EU governments now appear closer to agreement on setting in motion talks on a free trade accord with Mexico.

For months, foreign ministers have reined in Commission negotiators anxious to start talks with their Mexican counterparts, fearing the consequences for EU trading relations with the rest of the world.

But the subject is now back on the front burner, thanks in part to pressure from German Foreign Minister Klaus Kinkel, who will try to persuade fellow ministers to push the talks along when they meet next Monday (13 May).

EU ambassadors have now seen the results of a Commission study on the impact such a trade pact could have.

The 50-page paper maintains that the trade agreement as foreseen would be compatible with global rules established by the World Trade Organisation (WTO) - although it warns that Union negotiators will have to be careful to keep within WTO rules as they hammer out a deal.

The study says Mexico's free trade zone with the United States and Canada (NAFTA) would not cause complications in the creation of an EU-Mexico trade channel.

It also repeats earlier findings by independent studies that opening European markets to Mexican goods would have no adverse effects on EU producers. Commission officials studied agriculture, fisheries and industrial sectors, and concluded that Mexican imports would have less impact than trade agreements already foreseen with Central and Eastern European or Mediterranean countries.

“That argument is strongly defended by the Europeans themselves,” said Mexico's ambassador to the EU, Manuel Armendariz Etchegaray. “That is a point in our favour.”

Officials say the study has reinforced the arguments of Spain, the UK and others who want the Union to agree to liberalised trade from the outset, rather than applying the approach taken towards the Mercosur bloc of Argentina, Brazil, Paraguay and Uruguay.
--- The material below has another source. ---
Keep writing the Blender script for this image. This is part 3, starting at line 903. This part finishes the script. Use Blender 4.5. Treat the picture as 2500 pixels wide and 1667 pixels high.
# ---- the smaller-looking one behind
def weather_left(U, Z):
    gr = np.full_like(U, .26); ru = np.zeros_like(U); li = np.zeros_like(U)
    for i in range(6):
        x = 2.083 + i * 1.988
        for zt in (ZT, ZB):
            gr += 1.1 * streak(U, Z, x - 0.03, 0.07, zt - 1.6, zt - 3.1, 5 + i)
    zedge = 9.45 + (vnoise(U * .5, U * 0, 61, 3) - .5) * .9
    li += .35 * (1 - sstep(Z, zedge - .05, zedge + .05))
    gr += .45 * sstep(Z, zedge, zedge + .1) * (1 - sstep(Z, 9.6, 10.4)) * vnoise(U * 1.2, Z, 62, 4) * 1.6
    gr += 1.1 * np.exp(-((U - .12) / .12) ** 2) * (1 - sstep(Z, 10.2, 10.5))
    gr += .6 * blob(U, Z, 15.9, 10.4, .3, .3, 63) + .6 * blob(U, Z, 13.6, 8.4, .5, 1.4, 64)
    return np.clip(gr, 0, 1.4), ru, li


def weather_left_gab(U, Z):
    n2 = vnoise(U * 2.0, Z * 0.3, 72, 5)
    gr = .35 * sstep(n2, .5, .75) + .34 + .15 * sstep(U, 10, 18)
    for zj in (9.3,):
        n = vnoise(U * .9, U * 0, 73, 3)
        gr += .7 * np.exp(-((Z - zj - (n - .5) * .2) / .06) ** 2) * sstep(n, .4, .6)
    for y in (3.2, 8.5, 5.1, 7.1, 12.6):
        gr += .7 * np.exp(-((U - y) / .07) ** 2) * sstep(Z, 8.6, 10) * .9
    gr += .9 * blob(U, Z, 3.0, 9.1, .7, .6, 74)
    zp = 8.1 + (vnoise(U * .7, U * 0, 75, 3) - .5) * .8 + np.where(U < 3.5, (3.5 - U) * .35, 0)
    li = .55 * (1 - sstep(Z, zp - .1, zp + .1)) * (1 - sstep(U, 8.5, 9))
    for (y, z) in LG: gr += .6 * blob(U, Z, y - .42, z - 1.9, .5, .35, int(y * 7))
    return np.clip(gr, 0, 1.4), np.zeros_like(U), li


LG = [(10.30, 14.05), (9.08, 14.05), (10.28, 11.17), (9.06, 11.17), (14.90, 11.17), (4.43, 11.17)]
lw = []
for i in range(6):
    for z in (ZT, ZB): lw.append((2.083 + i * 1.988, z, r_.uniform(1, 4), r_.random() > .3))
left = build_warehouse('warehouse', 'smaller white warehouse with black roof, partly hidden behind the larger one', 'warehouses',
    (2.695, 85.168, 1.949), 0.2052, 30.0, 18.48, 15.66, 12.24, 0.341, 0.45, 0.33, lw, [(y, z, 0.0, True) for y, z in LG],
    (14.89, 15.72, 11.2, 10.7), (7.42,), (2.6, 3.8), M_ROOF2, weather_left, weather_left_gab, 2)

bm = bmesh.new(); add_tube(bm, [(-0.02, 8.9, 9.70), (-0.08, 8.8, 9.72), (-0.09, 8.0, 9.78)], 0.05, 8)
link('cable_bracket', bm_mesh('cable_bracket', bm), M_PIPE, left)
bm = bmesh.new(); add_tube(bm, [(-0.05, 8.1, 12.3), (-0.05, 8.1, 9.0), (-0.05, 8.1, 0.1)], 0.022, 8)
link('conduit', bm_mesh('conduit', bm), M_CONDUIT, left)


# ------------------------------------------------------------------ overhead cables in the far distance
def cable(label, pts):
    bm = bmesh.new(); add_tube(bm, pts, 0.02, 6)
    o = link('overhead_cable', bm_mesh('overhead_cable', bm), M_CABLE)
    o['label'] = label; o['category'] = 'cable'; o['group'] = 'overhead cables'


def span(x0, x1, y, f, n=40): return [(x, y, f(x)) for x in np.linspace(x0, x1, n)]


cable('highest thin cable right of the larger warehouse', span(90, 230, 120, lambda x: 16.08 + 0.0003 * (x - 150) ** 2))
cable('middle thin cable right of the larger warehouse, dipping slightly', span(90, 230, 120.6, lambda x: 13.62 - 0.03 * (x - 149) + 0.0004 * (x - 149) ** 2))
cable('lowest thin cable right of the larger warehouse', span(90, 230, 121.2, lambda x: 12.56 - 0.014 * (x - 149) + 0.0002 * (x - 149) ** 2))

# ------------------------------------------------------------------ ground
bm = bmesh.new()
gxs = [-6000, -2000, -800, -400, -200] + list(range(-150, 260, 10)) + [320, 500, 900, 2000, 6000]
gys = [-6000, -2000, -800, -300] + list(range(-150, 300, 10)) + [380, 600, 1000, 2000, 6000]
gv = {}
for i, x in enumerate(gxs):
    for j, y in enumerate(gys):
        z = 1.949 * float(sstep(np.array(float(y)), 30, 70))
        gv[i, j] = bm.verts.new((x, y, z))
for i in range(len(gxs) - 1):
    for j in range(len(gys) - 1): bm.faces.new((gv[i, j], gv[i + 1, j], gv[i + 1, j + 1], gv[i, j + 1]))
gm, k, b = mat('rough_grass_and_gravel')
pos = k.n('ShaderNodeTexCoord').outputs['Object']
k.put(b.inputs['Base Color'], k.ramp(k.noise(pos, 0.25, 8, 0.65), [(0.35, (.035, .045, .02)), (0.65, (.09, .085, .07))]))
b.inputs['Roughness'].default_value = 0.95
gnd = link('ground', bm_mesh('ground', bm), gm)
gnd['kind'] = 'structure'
The EU and the four Latin American countries recently agreed to discuss free trade at a future date.

But opposition to promising Mexico a free trade deal is still strong in several EU member states, notably France.

Fears in Paris that such a deal would harm French farmers have largely subsided, but France's EU ambassador is still arguing loudly against the proliferation of free trade agreements the Union is pursuing around the world. Diplomats say the ambassador was not swayed during a meeting last week by reminders that free trade with Mexico was an initiative launched by the then French Foreign Minister Alain Juppé.

Mexico City opposes the two-stage approach taken with Mercosur. “We believe that, once we take the decision on liberalisation, that should commit both sides,” said Armendariz, adding that Mexican negotiators did not want to find themselves obliged to submit negotiating results as they went along in order to get permission to go further.

He also stressed the need for a trading partnership encompassing all sectors. “We want to put everything on the table,” said Armendariz, explaining that if sensitive points arose during talks they could be dealt with, but adding: “We would like not to have to exclude anything at the beginning. What we want is a free trade agreement. If those words are not palatable, we can find other wording, but that is what we want.”

Kinkel, promoting German industrial interests, has been pushing for trade talks to begin and has said he wants his EU colleagues to give the Commission the go-ahead this month. “Mexico is the ideal partner for us,” Kinkel told President Ernesto Zedillo during an official visit to Mexico City last week.

Adding that Mexico's economic recession last year had not scared off German industrialists, Kinkel said Bonn favoured a trade pact being signed “as soon as possible”.